A squad of eight to 10 soldiers is typically tasked with defending 100 meters of land, Sodol said, but Ukraine cannot always field full squads.


“If there are only two soldiers, they can defend 20 meters of the front,” he said. “Immediately, the question arises: Who will cover the remaining 80 meters?”


Air defense


“If we talk about the air war, it should be divided into two parts,” Nazarov said.


“The first part is our air and missile defense against Russian missile attacks across the entire territory of our country,” he said. “The second part is what the war in the air looks like on the front line.”


On both fronts, Ukraine is struggling.


The Institute for the Study of War, in a special report on the aerial campaign, said commanders faced tough choices in how to deploy air defenses.
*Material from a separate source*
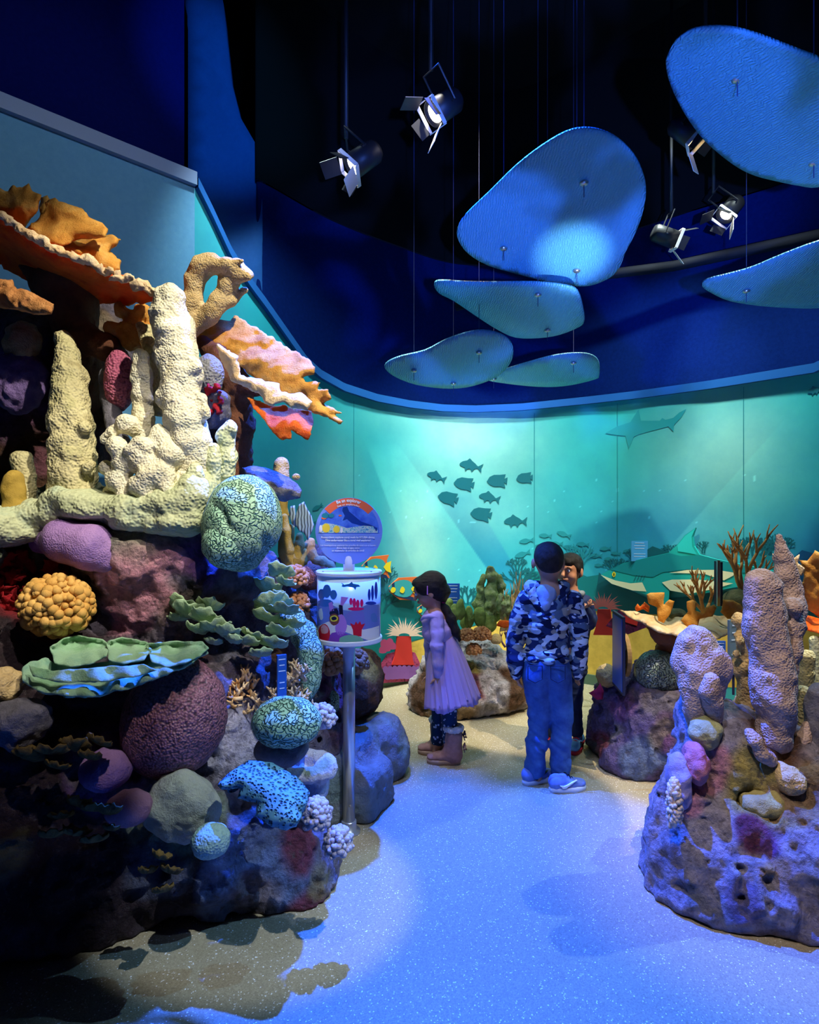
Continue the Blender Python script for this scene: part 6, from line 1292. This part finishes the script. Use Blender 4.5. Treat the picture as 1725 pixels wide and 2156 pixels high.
v = Vol(.006, .02); v.ball(pv(1150,1250,Yb-.035), (.058,.048,.055)); v.ball(pv(1148,1272,Yb-.060), (.034,.030,.05))
vol('hood_lining', v, organic('grey_lining', [sr(150,160,190), sr(180,188,210)], 10, 'rough', 200, .002, .9), foldnoise(.004, (30, 30, 12), 9), parent=t)
v = Vol(.005, .012); v.path([pv(1108,1386,Yb-.01), pv(1128,1390,Yb-.055), pv(1150,1391,Yb-.07), pv(1175,1390,Yb-.055), pv(1194,1386,Yb-.01)], .018)
for a in range(8): q = math.pi*2*a/8; v.ball(pv(1150,1384,Yb)+Vector((.112*math.cos(q), .078*math.sin(q), 0)), (.03,.03,.02), None, .02)
vol('waistband', v, camo, foldnoise(.002, (60, 60, 4), 5), parent=t)
for x, d in ((1087,-.02), (1216,.02)):
    v = Vol(.005, .01); v.path([pv(x,1408,Yb+d), pv(x,1420,Yb+d)], [.034,.031]); vol('cuff', v, camo, foldnoise(.002, (60,60,4), 6), parent=t)
v = Vol(.006, .03)
v.ball(pv(1150,1400,Yb), (.125,.092,.09)); v.ball(pv(1130,1425,Yb-.02), (.062,.07,.075)); v.ball(pv(1173,1425,Yb-.02), (.062,.07,.075))
v.path([pv(1129,1425,Yb), pv(1137,1505,Yb+.01), pv(1131,1560,Yb), pv(1128,1610,Yb), pv(1128,1622,Yb)], [.075,.058,.054,.052,.05], .025); v.path([pv(1174,1425,Yb), pv(1183,1505,Yb+.01), pv(1182,1560,Yb), pv(1180,1612,Yb), pv(1181,1626,Yb)], [.075,.060,.055,.052,.05], .025)
def jn(p):
    z = p[:, 2]; k = np.clip((.62-z)/.3, .3, 1); return .009*k*ridge(np.stack([p[:, 0]*9, p[:, 1]*9, p[:, 2]*20+p[:, 0]*12], 1), 2, 11)-.002
vol('jeans', v, denim, jn, parent=t)
pk = plain('stitch_denim', sr(60,96,158), .85)
for x in (1127, 1175):
    q = [P(x-15,1402,Yb-.102), P(x+15,1402,Yb-.104), P(x+15,1430,Yb-.108), P(x,1438,Yb-.112), P(x-15,1430,Yb-.106)]; mb = MB()
    for i in range(5): mb.tube([q[i], q[(i+1) % 5]], .0025, 5)
    mb.build('pocket_seam', denimdk, t)
def shoe(t, heel, toe, upper, sole, h=.062, w=.04, lace=None, stripe=None, boot=None, z=0):
    """heel and toe: floor points"""
    a = Vector((heel[0], heel[1], z)); b = Vector((toe[0], toe[1], z)); d = (b-a); L = d.length; d.normalize(); sd = Vector((-d.y, d.x, 0)); M = Matrix((d, sd, Vector((0,0,1)))).transposed()
    v = Vol(.005, .02); 
    for f, r, hh in ((.14,.9,1),(.35,.86,1.0),(.6,.95,.68),(.84,.9,.5)): v.ball(a+d*L*f+Vector((0,0,.018+h*.42*hh)), (L*.2, w*r, h*.55*hh), M, .02)
    if boot: v.path([a+d*L*.2+Vector((0,0,.05)), a+d*L*.2+Vector((0,0,boot))], [.05,.056], .03)
    o = vol('shoe' if not boot else 'boot', v, upper, foldnoise(.002, (20,20,20), 3), floor=z+.012, parent=t)
    n = 28; V = []
    for zz, g in ((z+.0005, 1), (z+.020, 1.03), (z+.026, .97)):
        for k in range(n):
            q = 6.28318*k/n; c_ = math.cos(q); s_ = math.sin(q); ww = w*(1.08 if c_ > .2 else .92); V.append(a+d*(L*.5+L*.53*c_*g)+sd*(ww*abs(s_)**.8*(1 if s_ > 0 else -1)*g)+Vector((0, 0, zz)))
    Fc = [[i*n+k, i*n+(k+1) % n, (i+1)*n+(k+1) % n, (i+1)*n+k] for i in range(2) for k in range(n)]+[list(range(n))[::-1], [2*n+k for k in range(n)]]
    mk('sole', np.array([list(p) for p in V]), Fc, sole, o)
    if lace:
        mb = MB()
        for i in range(4): c_ = a+d*L*(.45+.09*i)+Vector((0,0,.018+h*(.98-.16*i))); mb.tube([c_-sd*w*.5-Vector((0,0,.008)), c_, c_+sd*w*.5-Vector((0,0,.008))], .003, 6)
        mb.build('laces', lace, o)
    if stripe:                                       # curved tick mark on the side facing the room
        c_ = a+d*L*.42+Vector((0, 0, .040)); ss = sd if sd.y < 0 else -sd
        pts = [(-.045,.004),(-.03,-.012),(-.012,-.010),(.05,.026),(-.008,.003),(-.024,0)]; q = [c_+d*x+Vector((0,0,y))+ss*(w*1.02) for x, y in pts]; q2 = [p-ss*.012 for p in q]
        mk('side_mark', np.array([list(p) for p in q+q2]), [[0,1,2,3,4,5],[11,10,9,8,7,6]]+[[i, (i+1) % 6, 6+(i+1) % 6, 6+i] for i in range(6)], stripe, o, smooth=False)
    return o
blue_up = organic('blue_grey_mesh_upper', [sr(96,120,190), sr(130,150,210)], 30, 'rough', 200, .001, .6); whites = plain('white_sole', (.7,.74,.82), .5); nav = plain('navy_mark', sr(14,18,40), .5)
f = lambda x, y, Y: (P(x, y, Y).x, Y)
shoe(t, f(1104,1645,3.28), f(1162,1640,3.37), blue_up, whites, .075, .042, nav, nav); shoe(t, f(1160,1650,3.20), f(1230,1648,3.24), blue_up, whites, .075, .042, nav, plain('white_mark', (.8,.85,.9), .5))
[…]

The systems that can intercept Russian missiles targeting Ukrainian cities and infrastructure, it said, are the same ones needed to keep Russian bombers dropping glide bombs at bay.


“The Russians are taking advantage of the withdrawal of those air defense systems from the front lines to make slow but steady gains on the ground,” the institute said.


Degraded Ukrainian air defenses have also allowed Russia to have more success in targeting critical infrastructure, which the institute said could have “cascading effects” on Ukraine’s ability to build up its domestic weapons production.


Ukraine has sought to counter the Russian threat by attacking Russian airfields and critical infrastructure in a series of long-range drone strikes, but officials in Ukraine are under no illusions: Without sophisticated Western air defense systems, they are in trouble.


Ukraine is hoping that Ukrainian pilots currently training on F-16 fighter jets will be flying in the skies above Ukraine by summer, adding another desperately sought layer of defense. But with U.S. assistance still in doubt, Ukrainian Foreign Minister Dmytro Kuleba has made a full-throated push to secure Patriot air-defense batteries currently sitting idle in Europe.